STATED EXERCISE |
Up to and including the line that contains "return Vector2(p[ac], p[grain]", repeat each line of the data exactly, starting from the first.

** START OF DATA SEGMENT **

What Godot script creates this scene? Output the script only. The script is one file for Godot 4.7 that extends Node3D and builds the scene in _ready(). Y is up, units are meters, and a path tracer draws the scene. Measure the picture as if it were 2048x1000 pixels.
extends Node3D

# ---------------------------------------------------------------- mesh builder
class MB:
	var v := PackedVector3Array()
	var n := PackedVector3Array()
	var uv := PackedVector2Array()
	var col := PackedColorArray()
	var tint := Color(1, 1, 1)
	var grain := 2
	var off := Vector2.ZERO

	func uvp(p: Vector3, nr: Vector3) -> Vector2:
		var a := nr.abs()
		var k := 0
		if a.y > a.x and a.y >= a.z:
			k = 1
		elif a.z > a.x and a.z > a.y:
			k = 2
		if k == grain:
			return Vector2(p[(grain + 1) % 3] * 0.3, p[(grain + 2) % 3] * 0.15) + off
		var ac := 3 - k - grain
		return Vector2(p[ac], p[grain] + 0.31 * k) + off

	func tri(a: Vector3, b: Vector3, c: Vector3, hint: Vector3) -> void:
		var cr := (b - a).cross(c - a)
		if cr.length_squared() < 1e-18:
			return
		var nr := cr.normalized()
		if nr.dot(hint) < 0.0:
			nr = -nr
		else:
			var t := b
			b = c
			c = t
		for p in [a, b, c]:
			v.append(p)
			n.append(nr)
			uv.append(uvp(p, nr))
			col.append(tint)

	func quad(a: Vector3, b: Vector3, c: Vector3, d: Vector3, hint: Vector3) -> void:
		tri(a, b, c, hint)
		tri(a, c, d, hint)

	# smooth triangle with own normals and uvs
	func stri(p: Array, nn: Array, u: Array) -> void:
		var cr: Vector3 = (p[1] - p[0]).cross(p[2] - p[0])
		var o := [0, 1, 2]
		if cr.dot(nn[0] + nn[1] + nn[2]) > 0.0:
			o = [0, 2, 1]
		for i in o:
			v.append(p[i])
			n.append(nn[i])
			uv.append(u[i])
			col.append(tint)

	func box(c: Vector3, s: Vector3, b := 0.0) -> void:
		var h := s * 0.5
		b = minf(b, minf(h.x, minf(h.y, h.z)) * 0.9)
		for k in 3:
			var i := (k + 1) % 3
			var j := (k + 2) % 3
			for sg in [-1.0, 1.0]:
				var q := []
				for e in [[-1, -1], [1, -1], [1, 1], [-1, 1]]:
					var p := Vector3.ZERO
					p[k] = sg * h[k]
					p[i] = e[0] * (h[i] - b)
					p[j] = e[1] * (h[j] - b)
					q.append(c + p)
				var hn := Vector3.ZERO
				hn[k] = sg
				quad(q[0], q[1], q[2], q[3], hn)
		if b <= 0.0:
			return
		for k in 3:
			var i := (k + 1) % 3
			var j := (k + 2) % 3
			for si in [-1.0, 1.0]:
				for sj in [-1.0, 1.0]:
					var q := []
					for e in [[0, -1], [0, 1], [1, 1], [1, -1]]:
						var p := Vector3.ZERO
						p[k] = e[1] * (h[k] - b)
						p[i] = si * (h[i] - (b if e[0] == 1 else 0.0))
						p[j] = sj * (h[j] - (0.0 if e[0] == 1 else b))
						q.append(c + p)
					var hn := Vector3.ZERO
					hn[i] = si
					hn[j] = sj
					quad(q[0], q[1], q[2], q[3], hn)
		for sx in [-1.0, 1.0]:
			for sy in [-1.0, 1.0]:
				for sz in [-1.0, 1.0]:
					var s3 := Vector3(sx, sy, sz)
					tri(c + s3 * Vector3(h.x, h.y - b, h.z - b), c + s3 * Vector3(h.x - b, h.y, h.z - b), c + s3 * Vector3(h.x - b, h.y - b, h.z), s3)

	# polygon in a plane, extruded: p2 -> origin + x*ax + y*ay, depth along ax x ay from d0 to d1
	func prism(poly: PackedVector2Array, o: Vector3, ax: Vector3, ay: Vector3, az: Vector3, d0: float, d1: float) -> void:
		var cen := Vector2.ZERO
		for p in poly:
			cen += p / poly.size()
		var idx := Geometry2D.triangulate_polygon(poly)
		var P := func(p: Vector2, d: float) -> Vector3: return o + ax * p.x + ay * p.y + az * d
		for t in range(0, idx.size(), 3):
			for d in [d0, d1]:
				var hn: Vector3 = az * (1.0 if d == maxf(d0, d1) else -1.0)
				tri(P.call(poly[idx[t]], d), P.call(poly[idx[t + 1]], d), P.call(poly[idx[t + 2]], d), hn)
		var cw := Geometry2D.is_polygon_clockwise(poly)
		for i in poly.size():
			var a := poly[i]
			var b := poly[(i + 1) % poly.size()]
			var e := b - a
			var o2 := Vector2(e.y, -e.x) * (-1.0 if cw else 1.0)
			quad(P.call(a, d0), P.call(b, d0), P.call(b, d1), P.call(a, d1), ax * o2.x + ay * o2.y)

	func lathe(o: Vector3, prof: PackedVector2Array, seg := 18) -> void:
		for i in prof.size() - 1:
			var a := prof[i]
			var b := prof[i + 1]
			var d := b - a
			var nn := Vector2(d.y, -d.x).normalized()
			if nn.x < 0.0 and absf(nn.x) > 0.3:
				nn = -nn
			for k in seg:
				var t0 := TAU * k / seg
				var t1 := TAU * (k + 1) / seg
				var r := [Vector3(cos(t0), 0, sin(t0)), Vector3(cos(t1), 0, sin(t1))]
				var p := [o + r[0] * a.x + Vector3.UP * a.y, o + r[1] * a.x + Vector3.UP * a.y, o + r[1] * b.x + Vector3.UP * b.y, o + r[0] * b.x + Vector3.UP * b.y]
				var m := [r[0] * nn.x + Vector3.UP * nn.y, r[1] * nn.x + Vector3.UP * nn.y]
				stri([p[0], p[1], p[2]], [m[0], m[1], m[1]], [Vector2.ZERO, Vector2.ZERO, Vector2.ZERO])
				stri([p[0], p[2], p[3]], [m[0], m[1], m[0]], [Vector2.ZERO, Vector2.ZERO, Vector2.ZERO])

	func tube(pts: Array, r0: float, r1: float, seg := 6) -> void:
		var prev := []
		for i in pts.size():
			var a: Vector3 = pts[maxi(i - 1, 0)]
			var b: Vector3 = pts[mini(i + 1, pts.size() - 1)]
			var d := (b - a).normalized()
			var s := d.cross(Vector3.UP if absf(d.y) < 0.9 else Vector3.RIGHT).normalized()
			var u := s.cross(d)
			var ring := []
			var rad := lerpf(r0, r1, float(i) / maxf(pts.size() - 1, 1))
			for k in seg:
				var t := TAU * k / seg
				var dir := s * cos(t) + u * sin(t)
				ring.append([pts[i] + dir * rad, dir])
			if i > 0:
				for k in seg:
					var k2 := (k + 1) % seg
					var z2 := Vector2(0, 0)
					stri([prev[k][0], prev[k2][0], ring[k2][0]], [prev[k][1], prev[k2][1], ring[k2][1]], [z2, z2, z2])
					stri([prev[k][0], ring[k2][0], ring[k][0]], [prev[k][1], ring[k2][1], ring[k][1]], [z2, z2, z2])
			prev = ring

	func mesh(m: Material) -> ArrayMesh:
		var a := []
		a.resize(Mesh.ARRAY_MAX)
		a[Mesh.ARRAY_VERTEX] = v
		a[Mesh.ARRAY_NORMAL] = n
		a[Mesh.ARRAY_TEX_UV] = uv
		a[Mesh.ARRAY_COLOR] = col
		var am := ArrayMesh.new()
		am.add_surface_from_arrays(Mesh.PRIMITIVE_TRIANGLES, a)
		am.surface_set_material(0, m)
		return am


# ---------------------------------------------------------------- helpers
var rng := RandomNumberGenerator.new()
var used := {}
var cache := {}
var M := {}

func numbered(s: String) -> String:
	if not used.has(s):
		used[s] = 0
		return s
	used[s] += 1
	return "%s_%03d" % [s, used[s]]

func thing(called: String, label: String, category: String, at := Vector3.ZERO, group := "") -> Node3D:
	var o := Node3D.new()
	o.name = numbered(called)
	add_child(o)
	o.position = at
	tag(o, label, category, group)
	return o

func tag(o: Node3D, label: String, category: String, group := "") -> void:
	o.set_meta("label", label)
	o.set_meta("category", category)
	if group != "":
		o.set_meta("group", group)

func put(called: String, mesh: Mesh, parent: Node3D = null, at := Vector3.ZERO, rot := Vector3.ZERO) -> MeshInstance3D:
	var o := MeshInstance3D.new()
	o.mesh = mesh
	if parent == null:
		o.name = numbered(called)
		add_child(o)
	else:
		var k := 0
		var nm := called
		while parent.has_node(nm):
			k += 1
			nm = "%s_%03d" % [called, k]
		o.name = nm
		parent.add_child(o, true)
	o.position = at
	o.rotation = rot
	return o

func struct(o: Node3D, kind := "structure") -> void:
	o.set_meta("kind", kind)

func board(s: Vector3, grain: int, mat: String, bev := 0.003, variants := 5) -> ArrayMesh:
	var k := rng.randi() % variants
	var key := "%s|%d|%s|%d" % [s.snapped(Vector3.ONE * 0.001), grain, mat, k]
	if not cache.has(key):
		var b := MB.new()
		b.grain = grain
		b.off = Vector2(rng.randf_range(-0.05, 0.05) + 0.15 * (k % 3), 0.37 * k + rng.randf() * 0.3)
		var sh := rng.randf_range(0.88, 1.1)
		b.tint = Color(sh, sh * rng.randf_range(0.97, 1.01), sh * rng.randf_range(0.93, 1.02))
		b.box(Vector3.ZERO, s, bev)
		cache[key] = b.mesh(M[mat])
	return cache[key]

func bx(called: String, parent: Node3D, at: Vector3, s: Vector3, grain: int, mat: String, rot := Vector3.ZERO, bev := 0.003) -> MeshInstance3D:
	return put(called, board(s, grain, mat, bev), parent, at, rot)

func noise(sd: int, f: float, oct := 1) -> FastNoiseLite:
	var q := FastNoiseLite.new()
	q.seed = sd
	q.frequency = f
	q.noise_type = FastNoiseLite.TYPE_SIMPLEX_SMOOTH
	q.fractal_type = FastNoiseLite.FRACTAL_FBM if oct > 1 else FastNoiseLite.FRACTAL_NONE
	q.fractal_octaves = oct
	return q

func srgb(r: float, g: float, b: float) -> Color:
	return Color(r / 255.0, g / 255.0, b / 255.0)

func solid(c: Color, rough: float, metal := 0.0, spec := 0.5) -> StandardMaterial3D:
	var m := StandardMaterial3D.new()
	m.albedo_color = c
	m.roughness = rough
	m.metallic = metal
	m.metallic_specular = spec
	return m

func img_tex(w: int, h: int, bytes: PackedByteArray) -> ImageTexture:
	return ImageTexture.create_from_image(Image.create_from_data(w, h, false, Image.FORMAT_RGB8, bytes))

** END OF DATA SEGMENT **

OUTPUT OF THE TASK |
What Godot script creates this scene? Output the script only. The script is one file for Godot 4.7 that extends Node3D and builds the scene in _ready(). Y is up, units are meters, and a path tracer draws the scene. Measure the picture as if it were 2048x1000 pixels.
extends Node3D

# ---------------------------------------------------------------- mesh builder
class MB:
	var v := PackedVector3Array()
	var n := PackedVector3Array()
	var uv := PackedVector2Array()
	var col := PackedColorArray()
	var tint := Color(1, 1, 1)
	var grain := 2
	var off := Vector2.ZERO

	func uvp(p: Vector3, nr: Vector3) -> Vector2:
		var a := nr.abs()
		var k := 0
		if a.y > a.x and a.y >= a.z:
			k = 1
		elif a.z > a.x and a.z > a.y:
			k = 2
		if k == grain:
			return Vector2(p[(grain + 1) % 3] * 0.3, p[(grain + 2) % 3] * 0.15) + off
		var ac := 3 - k - grain
		return Vector2(p[ac], p[grain] + 0.31 * k) + off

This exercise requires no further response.